In April of 2020, however, the legislature enacted substantial changes to the statutes governing the SCR. One such change provided that OCFS's administrative review in SCR proceedings should be stayed until any pending Family Court article 10 proceedings regarding the same allegations are resolved (see Social Services Law § 422 [8] [a] [ii]). Another change, particularly relevant here, provided a statutory presumption regarding the dismissal of Family Court article 10 proceedings, such that the relevant statutory language now provides with respect to SCR fair hearings:

"In such a hearing, where a family court proceeding pursuant to article ten of the family court act has occurred and where the petition for such proceeding alleges that a respondent in that proceeding committed abuse or neglect against the subject child in regard to an allegation contained in a report indicated pursuant to this section: (A) where the court finds that such respondent did commit abuse or neglect there shall be an irrebuttable presumption in a fair hearing held pursuant to this subdivision that said allegation is substantiated by a fair preponderance of the evidence as to that respondent on that allegation; and (B) where such child protective service withdraws such petition with prejudice, where the family court dismisses such petition, or where the family court finds on the merits in favor of the respondent, there shall be an irrebuttable presumption in a fair hearing held pursuant to this subdivision that said allegation as to [*2]that respondent has not been proven by a fair preponderance of the evidence" (Social Services Law § 422 [8] [b] [ii]).

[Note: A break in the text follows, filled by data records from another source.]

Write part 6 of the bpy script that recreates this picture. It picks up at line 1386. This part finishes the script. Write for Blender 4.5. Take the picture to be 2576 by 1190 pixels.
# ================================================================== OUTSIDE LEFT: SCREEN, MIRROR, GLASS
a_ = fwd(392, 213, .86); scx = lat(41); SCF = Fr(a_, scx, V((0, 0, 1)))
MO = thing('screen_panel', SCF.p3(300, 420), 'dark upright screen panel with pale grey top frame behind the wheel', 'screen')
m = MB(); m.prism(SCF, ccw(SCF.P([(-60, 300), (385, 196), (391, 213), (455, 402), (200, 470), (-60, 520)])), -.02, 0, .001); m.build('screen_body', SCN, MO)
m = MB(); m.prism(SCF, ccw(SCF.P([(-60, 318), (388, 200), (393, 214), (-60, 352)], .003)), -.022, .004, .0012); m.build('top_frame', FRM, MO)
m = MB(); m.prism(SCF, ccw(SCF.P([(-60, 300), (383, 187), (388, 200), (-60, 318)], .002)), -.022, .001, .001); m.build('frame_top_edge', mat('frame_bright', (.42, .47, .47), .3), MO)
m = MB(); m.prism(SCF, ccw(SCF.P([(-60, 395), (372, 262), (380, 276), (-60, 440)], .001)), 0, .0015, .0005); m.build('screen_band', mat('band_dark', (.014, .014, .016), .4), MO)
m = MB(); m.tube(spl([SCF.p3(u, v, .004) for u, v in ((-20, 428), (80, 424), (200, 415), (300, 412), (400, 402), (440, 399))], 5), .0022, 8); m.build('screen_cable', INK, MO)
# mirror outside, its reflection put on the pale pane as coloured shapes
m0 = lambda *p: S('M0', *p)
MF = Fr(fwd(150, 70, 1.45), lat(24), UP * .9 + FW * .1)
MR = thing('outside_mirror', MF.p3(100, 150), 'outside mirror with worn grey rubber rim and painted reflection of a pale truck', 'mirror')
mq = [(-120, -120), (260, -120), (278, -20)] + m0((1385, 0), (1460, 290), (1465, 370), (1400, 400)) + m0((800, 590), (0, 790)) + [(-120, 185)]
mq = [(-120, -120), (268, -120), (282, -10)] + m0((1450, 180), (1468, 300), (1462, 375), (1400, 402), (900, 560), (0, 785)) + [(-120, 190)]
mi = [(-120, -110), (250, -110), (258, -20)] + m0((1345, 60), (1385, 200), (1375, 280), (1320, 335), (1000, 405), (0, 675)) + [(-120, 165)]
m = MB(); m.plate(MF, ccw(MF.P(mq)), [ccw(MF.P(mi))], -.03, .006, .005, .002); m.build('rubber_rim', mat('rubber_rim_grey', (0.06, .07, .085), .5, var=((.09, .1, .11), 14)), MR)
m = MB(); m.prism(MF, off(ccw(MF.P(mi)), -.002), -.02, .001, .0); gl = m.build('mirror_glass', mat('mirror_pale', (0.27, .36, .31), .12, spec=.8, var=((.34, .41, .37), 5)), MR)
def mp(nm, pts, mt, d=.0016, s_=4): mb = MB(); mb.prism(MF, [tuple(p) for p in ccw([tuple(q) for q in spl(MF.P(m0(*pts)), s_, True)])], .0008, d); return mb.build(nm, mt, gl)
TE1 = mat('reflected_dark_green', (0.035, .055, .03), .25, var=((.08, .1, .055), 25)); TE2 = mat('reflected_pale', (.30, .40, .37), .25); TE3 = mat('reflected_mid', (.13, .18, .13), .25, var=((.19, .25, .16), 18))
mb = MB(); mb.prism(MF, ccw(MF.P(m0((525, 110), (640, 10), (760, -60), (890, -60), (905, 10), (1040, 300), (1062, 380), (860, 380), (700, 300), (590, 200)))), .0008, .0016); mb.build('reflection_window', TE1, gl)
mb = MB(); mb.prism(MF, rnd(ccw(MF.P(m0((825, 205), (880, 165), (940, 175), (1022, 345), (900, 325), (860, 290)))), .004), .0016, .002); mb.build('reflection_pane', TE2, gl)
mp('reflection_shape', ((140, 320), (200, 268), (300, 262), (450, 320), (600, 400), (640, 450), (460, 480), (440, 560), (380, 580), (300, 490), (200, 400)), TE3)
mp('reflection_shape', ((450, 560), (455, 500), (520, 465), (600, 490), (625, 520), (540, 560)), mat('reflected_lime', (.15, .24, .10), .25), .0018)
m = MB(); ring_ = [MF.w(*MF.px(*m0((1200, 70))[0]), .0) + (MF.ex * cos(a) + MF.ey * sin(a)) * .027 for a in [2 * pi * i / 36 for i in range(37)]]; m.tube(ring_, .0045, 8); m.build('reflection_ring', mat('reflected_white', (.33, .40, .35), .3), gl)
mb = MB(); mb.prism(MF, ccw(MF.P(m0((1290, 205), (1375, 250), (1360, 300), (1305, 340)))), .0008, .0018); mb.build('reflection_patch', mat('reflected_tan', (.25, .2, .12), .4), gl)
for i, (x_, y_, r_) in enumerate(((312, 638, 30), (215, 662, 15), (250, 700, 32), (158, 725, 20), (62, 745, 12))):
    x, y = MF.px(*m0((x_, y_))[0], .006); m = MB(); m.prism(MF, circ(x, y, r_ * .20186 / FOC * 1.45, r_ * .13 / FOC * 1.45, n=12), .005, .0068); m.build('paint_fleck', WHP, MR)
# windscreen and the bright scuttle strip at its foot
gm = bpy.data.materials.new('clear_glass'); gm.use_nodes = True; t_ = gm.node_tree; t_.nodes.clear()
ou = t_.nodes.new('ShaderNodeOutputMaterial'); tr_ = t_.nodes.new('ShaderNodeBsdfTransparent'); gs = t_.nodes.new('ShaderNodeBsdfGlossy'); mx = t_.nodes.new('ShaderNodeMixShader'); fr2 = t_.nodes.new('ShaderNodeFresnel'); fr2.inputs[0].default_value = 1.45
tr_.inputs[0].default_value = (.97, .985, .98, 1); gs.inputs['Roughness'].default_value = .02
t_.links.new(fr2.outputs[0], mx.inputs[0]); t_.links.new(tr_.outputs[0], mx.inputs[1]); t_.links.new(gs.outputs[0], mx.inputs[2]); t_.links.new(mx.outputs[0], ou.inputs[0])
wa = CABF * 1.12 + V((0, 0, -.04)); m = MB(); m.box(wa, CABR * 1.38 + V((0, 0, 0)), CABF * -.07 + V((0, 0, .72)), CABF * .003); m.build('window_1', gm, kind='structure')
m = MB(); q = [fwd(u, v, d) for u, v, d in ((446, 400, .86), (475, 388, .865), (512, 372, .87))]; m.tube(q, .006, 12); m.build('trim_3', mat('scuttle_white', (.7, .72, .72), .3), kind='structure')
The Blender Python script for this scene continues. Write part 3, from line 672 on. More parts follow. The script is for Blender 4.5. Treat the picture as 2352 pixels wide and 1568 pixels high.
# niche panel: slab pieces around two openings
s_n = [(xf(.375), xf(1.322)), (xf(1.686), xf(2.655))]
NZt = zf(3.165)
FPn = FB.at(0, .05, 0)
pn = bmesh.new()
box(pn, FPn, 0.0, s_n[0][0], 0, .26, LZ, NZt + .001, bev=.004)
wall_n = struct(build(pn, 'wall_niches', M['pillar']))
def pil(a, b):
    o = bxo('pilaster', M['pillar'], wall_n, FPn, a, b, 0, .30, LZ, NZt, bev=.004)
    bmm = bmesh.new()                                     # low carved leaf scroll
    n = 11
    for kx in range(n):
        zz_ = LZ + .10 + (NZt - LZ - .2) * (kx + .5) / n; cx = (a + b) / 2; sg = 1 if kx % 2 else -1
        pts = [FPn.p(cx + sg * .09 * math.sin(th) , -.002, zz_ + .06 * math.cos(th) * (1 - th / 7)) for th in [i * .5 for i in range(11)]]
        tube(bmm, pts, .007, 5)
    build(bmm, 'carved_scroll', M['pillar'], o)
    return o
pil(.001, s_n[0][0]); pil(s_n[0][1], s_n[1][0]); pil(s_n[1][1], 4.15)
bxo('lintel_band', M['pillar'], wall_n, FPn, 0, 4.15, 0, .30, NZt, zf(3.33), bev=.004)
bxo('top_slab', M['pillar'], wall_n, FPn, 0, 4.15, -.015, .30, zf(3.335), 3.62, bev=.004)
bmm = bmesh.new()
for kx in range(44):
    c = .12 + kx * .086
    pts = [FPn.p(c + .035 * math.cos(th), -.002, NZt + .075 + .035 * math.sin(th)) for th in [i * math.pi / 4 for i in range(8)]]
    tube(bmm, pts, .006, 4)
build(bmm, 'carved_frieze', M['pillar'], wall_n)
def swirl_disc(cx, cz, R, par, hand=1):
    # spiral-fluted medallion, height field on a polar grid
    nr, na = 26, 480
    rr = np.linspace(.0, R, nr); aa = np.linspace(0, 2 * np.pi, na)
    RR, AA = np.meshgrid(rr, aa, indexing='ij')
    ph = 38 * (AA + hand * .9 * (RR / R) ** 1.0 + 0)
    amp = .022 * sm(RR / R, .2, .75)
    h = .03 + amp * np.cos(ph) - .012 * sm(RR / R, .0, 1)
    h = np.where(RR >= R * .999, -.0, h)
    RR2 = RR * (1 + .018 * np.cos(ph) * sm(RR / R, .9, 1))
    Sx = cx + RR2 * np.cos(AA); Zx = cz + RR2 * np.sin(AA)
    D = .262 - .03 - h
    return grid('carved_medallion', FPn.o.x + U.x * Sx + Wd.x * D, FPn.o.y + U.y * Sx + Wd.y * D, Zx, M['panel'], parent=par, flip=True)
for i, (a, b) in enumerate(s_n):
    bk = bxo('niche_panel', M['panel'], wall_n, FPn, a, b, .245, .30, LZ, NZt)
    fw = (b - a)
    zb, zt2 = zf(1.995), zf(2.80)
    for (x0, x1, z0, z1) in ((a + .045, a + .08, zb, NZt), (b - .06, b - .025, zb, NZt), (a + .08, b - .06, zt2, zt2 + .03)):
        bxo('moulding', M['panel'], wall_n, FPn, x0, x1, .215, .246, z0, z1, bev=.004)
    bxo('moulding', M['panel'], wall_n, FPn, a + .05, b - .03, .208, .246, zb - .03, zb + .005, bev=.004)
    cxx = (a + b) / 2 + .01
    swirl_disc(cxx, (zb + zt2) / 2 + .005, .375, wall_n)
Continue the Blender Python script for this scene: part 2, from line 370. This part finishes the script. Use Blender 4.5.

The legislature enacted these statutory changes on April 3, 2020, but provided that the relevant provisions, including the new "irrebuttable presumption" applicable when a Family Court article 10 petition is dismissed, "shall take effect January 1, 2022" (L 2020, ch 56, part R, § 11). Thus, at the time of petitioner's fair hearing in August of 2020, these statutory changes were enacted but not yet effective.

After the hearing, OCFS issued a decision dated September 22, 2020, in which it concluded that ACS proved the allegations by a fair preponderance of the evidence and that petitioner's actions were relevant and reasonably related to child care employment. OCFS concluded that there was "no other credible explanation" for T.'s injuries, and that petitioner's "denial and blaming the incident on the subject child was not credible." The decision further stated that "[a] review of the photos and location of the marks seem difficult for the child to inflict upon herself and there is no evidence to suggest that anyone else would have reason to hit the child with an extension cord."[FN4]

Petitioner thereafter commenced this CPLR article 78 proceeding against ACS and OCFS, seeking to challenge OCFS's determination (see Lee TT., 87 NY2d at 705 ["(I)f the report is not expunged after the hearing, the subject of the report may commence a proceeding pursuant to CPLR article 78 to challenge the decision"]). Supreme Court transferred the proceeding to the Appellate Division (see CPLR 7804 [g]). In an amended petition filed October 28, 2021, petitioner, by then represented by counsel, contended that she had a constitutional right to assigned counsel during the SCR hearing.